The El Mozote project was organized by Executive Director Susan Gzesh and Pozen Visiting Professor Eric Stover.

Collaborations with Chicago art galleries

The Pozen Center has collaborated with Chicago art galleries dedicated to exhibitions focused on social justice issues, including Art Works and Weinberg/Newton Gallery.

Related Courses

Big Problems: Arts and Human Rights | HMRT 25502 (Spring 2017)
Mark Bradley (History) and Leslie Buxbaum-Danzig (TAPS)

Documentary Production I and II | ARTV 23930/33930 (offered every year) 
Judy Hoffman (Cinema and Media Studies)

These courses develop skills in documentary production leading to the shaping and crafting of a nonfiction video. Students are expected to write a treatment detailing their project. Production techniques focus on the handheld camera versus tripod, interviewing and microphone placement, and lighting for the interview. Postproduction covers finishing techniques. Students then screen final projects in a public space.

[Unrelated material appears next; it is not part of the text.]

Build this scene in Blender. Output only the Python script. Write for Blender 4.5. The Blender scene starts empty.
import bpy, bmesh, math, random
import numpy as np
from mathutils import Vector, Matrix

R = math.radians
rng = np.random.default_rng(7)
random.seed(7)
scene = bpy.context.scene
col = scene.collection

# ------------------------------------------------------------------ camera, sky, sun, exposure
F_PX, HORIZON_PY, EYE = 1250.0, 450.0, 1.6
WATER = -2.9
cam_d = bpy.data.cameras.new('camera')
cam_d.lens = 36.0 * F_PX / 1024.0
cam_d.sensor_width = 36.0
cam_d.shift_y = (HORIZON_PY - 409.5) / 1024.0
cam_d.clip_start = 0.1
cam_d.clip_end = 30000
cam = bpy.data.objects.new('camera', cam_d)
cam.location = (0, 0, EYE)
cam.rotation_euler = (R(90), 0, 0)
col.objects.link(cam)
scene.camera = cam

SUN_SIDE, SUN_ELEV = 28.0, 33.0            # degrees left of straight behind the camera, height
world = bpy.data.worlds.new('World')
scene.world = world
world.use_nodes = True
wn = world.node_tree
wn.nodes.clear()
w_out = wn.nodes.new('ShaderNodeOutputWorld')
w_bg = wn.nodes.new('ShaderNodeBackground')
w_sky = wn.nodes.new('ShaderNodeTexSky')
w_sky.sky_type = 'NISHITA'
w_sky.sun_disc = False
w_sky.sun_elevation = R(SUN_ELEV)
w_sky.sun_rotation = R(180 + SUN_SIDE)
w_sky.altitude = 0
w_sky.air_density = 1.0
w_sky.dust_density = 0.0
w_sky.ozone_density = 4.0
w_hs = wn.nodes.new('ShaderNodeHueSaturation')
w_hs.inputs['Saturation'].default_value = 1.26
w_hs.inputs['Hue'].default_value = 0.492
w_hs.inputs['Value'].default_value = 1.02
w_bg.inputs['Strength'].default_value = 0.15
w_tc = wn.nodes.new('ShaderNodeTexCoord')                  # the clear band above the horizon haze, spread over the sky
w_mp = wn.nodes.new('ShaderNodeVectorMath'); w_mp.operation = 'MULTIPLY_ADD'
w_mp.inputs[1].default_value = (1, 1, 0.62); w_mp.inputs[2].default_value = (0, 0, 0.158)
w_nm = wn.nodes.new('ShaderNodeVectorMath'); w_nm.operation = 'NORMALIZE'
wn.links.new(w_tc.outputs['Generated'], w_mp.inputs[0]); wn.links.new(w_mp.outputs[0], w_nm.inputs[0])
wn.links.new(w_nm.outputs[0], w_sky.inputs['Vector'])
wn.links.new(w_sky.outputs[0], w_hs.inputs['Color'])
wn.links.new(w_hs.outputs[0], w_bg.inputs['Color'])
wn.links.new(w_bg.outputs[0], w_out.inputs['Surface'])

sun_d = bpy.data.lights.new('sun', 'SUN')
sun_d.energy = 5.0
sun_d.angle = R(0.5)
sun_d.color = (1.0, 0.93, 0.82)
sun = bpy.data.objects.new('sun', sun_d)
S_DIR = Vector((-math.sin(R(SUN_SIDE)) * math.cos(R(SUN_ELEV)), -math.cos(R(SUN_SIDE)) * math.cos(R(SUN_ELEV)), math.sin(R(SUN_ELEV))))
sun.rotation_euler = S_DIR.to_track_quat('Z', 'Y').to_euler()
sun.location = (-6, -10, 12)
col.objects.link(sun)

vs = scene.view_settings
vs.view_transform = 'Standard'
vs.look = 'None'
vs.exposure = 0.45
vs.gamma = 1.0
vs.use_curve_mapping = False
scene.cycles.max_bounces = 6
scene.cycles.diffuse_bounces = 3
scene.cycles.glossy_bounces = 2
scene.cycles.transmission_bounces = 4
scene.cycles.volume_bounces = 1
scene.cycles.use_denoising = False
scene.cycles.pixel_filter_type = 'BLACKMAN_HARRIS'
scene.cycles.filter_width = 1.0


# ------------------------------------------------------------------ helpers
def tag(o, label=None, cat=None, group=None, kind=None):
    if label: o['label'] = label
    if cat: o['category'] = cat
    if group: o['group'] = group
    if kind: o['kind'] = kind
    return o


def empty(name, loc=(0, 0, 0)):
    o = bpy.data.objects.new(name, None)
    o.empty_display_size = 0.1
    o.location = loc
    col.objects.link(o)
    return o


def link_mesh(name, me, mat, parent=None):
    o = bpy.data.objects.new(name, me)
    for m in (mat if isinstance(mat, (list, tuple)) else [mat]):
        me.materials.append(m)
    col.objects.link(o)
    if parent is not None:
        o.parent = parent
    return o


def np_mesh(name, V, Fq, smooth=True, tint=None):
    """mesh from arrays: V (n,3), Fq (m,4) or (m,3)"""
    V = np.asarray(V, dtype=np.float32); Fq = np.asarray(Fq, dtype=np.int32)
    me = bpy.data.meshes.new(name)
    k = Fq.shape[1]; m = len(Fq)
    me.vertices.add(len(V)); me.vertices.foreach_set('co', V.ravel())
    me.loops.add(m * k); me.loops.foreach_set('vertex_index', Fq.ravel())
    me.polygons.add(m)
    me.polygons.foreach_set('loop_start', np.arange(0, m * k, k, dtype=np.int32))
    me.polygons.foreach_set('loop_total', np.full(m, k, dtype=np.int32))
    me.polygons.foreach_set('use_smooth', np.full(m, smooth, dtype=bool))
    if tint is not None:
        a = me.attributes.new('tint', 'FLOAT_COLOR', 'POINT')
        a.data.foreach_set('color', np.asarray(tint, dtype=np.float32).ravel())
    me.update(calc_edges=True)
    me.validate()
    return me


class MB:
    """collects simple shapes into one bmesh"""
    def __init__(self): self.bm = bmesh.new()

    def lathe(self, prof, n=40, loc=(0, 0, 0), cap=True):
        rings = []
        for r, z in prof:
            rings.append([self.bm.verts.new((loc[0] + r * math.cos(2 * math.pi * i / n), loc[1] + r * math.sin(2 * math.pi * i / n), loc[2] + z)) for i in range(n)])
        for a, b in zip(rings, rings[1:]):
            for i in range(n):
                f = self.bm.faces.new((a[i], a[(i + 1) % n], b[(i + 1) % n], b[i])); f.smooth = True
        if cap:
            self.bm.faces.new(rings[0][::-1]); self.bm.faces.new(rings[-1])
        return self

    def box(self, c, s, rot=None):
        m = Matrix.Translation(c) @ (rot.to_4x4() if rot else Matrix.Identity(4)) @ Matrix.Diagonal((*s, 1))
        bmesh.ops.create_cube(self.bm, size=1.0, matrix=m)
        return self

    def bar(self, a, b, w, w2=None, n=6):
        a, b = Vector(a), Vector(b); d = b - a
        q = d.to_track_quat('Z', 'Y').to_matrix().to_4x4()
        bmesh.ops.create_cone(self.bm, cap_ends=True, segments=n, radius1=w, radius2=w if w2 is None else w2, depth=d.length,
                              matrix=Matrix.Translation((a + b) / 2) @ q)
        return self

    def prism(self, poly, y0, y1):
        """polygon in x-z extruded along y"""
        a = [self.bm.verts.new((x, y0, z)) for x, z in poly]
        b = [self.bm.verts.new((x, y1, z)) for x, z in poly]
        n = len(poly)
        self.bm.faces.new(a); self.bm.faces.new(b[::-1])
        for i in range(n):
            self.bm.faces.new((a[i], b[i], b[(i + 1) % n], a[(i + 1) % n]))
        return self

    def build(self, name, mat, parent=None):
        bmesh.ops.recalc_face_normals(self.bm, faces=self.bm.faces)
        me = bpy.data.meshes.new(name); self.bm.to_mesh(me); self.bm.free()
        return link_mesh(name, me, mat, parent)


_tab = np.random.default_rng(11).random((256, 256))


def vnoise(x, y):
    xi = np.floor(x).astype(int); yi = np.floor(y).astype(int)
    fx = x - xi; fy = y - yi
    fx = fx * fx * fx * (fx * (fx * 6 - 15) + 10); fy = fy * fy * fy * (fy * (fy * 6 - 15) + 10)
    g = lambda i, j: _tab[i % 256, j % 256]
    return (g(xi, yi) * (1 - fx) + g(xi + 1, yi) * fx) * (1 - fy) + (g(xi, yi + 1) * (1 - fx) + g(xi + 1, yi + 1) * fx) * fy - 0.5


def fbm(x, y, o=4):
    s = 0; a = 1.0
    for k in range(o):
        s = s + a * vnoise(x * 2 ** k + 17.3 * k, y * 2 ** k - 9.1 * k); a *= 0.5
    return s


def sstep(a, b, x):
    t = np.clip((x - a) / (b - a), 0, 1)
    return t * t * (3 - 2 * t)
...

Artists Look at Women and War | HMRT 29506/39506 (Autumn 2015)
Pamela Blotner, Visiting Lecturer; Visiting Professor, St. Mary’s College

This cross-disciplinary course used an historical lens to examine how artists have portrayed women in wartime, and how those portrayals have evolved over time. The course included a practicum component in which students will produce a final creative work, either in visual art or writing, about an issue to which they are especially drawn.